遠藤保仁が見た現状と補強禁止の影響
「J1にいなければならないクラブですから。1年で上がるのはマストだと思います」
降格したチームは通常、それを実現するための有力候補と見なされる。しかし、磐田は昨年、ファビオ・ゴンザレスを獲得した際の不正行為により、直後の2度にわたる移籍禁止処分を受けたことが問題をやや複雑にしており、新シーズンに向けて選手を迎え入れることができなかった。

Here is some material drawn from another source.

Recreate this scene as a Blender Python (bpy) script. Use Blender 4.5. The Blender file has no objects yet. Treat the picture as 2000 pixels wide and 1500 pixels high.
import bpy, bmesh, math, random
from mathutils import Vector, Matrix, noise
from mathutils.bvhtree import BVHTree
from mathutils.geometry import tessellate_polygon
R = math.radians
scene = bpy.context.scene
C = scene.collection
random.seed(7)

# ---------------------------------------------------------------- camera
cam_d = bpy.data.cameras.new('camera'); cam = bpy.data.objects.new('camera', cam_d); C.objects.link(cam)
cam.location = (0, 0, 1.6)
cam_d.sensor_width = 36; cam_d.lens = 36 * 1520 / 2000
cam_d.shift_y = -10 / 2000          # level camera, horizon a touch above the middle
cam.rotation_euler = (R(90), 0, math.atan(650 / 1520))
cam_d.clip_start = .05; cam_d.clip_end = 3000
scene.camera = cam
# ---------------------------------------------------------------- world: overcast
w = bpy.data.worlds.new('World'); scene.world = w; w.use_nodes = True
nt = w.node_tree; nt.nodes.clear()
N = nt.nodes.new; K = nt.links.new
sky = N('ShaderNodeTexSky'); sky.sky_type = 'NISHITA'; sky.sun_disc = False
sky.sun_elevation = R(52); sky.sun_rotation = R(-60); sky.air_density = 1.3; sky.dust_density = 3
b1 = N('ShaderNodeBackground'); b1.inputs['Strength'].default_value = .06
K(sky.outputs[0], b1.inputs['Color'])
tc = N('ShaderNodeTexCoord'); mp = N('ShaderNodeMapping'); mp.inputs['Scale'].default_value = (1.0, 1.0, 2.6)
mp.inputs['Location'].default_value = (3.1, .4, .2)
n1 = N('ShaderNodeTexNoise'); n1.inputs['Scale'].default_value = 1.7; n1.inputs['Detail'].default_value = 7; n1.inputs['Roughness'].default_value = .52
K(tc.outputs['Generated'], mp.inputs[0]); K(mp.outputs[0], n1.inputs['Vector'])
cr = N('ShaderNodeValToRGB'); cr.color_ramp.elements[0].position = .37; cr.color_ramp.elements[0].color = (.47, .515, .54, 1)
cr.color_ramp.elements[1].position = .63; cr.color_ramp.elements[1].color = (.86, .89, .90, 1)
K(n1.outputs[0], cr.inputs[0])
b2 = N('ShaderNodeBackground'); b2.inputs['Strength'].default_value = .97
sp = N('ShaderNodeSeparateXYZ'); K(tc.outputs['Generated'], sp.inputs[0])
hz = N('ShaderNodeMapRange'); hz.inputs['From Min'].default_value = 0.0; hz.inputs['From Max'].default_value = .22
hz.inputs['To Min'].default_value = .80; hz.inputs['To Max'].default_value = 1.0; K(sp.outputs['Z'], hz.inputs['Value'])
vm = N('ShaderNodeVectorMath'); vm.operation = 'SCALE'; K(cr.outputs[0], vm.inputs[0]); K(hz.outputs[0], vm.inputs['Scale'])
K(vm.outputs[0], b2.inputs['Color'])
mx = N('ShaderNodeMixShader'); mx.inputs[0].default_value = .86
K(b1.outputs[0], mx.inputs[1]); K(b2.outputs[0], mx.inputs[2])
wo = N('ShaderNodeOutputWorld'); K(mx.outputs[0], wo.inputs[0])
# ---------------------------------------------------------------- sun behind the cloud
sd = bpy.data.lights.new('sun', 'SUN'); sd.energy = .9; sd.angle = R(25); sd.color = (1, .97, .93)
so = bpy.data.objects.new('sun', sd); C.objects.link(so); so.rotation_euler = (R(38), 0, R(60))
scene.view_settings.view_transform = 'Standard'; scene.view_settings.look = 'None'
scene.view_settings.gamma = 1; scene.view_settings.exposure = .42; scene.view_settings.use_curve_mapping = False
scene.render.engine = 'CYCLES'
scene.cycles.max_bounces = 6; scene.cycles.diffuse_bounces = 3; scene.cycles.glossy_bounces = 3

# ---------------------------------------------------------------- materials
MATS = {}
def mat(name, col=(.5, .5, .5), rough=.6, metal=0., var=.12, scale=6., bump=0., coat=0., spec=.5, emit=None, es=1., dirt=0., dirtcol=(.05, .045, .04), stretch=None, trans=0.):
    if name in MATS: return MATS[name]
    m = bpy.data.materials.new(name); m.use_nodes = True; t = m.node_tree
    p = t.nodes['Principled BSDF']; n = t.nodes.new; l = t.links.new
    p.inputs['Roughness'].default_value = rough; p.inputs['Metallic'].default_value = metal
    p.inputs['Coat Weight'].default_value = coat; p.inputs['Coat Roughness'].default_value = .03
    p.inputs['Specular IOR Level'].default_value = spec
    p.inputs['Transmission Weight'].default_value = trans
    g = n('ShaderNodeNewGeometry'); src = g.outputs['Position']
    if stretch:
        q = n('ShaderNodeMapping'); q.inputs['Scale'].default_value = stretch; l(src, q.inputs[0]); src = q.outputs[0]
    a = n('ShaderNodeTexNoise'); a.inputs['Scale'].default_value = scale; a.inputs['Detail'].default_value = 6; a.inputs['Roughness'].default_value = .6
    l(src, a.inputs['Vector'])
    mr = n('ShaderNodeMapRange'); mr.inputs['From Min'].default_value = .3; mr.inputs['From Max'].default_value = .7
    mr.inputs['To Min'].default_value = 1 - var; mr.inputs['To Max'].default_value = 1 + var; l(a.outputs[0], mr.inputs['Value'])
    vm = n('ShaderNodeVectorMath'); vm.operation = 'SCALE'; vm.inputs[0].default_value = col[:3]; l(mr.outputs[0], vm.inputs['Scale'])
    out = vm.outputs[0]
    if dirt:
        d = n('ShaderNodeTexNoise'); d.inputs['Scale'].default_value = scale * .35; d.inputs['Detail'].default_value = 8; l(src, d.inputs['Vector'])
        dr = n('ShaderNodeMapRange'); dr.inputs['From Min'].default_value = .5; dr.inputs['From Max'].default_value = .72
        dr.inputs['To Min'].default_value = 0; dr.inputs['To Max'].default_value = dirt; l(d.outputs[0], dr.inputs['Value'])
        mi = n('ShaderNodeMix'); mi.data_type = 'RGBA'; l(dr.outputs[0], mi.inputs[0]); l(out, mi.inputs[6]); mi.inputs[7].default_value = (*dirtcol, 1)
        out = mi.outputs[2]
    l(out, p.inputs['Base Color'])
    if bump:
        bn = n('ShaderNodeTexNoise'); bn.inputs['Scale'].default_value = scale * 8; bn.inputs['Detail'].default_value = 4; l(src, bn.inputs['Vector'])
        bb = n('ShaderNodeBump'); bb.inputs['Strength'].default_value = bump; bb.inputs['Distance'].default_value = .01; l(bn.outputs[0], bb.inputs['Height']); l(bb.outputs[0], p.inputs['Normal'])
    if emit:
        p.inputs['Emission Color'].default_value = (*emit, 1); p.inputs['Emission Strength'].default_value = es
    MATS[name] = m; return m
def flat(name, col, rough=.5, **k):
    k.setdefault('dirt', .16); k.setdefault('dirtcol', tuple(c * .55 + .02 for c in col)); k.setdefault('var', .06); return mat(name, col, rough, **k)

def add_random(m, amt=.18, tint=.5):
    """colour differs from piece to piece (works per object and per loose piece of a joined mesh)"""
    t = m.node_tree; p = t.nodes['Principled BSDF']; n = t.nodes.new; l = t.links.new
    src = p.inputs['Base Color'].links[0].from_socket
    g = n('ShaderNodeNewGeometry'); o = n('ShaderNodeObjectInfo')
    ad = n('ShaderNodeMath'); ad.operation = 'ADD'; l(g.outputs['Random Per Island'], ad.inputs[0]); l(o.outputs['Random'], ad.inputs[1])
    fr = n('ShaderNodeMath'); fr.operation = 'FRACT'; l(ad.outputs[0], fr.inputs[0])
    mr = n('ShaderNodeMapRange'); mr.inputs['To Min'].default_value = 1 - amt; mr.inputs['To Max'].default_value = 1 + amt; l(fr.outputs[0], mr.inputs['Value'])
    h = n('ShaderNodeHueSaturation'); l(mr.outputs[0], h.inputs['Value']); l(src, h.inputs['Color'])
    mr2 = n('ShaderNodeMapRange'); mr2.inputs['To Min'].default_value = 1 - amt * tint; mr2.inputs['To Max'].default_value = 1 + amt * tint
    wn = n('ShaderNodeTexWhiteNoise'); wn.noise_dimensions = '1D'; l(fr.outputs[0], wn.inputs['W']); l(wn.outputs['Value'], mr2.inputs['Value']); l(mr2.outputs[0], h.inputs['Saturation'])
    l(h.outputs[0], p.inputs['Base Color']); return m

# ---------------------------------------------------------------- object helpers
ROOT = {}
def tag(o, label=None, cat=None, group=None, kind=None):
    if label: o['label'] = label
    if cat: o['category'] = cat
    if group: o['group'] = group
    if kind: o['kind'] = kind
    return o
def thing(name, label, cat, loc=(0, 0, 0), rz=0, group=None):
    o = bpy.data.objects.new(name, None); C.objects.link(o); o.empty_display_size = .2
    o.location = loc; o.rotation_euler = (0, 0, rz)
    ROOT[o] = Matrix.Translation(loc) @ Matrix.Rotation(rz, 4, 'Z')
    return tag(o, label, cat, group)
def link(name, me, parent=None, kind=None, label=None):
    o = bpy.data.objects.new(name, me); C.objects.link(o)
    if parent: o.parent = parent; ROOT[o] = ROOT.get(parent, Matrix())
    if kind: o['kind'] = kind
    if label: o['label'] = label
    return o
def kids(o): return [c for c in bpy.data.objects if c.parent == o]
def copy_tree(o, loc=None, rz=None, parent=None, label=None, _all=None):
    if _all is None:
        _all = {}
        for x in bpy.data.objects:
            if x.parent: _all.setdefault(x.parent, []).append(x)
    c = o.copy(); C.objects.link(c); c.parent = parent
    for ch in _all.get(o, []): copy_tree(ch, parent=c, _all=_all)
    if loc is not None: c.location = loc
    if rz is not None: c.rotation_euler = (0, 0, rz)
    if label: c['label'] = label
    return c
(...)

「補強できないという部分では、自分たちが同じメンバーでチーム力が高めてくるという面ではメリットかもしれない」と松原は言う。「例えばこういうゲームの時に後半入って、切り札みたいな選手がいればもっとうちの展開になったかもしれない」
磐田で唯一のフレッシュな顔である17歳のFW後藤啓介は、ホームでファジアーノ岡山に3-2で敗れた開幕節で、後半に決勝点を挙げ、鮮烈な自己紹介をした。
この17歳は大宮戦でも後半26分から出場し、ファイナルサードで生き生きとしたプレーを見せた。しかし、10代の若者がジュビロというチームの期待を背負うことができるのかどうかは、まだわからない。
その一方で、磐田には日本代表最多キャップホルダーである遠藤もいる。43歳の遠藤は一撃に泣いた埼玉の地でも、驚くべきほど冷静だった。
「この試合は、勝ち点3を取るべき試合だったと思います。3、4、5点取れたと思うし、取っていたら結果は絶対に違う。でも、これがサッカーだから」
「チャンスが増えたのは良いことだから、しっかりゴールを決めないと」
もし、今週末に行われるJ2初の静岡ダービーでいい結果を残すことができれば、彼らのシーズンは間違いなく本当の意味で一発逆転を果たすだろう。しかし、エコパスタジアムで行われる清水エスパルス戦でも同じようなことをすれば、静岡の空に暗雲が立ち込めることは間違いないだろう。